SALTED AWAY Vital road grit supplies to be protected from rain

STEPS are being taken to ensure not one drop of Ballymoney’s massive supplies of road salt - which were so vital to keeping local highways safe during last winter’s big freeze - will be lost, writes Nevin Farrell.

Up until now the salt supplies were kept in a massive open-air pile at Market Street but Roads Service have been given the go-ahead by planners for the salt to be stored in an an indoor depot on the site.

Outdoor piles can lose salt because of rainfall and rock salt exposed to moisture is less effective.

With the cost of salt expensive and the gritting of roads costing thousands of pounds each night the lorries are out across Ballymoney and Moyle, it is important to keep costs down.

The prolonged cold spell last winter also meant it was important that every gramme of salt was protected as supplies were put under increasing pressure.

A Department of Regional Development spokesperson told the Times: “Roads Service has submitted a planning application for the erection of, what is essentially a covered salt barn, at the rear of the existing Roads Service Depot on Market Street, Ballymoney.

“This application is still in progress. The final cost has still not been determined but Roads Service propose to use a previously used structure, thereby keeping costs down.”

Planners have given the green light for a ‘concrete portal frame unit to store rock salt’.

Before the start of last winter, Roads Service brought in a massive 2,500 tonnes of grit which was stored in a man-made mountain towering over cars in the adjacent carpark at Market Street.

The previous year 5,000 tonnes were used on roads in Ballymoney and Moyle.

A salt industry website said: ‘Storage piles, whether large or small, should never be left exposed to rain or snow. A permanent under-roof storage facility is best for protecting salt. If this is not possible, then outside piles should be built on impermeable bituminous pads and covered with one of the many types of temporary waterproof materials, such as tarpaulins.

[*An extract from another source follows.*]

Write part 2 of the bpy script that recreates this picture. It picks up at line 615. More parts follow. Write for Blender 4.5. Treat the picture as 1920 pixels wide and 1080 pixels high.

These two rules – under cover and on a pad – will also prevent environmental problems from salt-laden runoff.’

Another website said storage in a roofed enclosure will:

* Prevent formation of lumpy salt that is difficult to handle with loaders and to move through spreaders

* Eliminate the possibility of contaminating streams and wells with salt runoff.

* Eliminate salt loss through dissolving and runoff.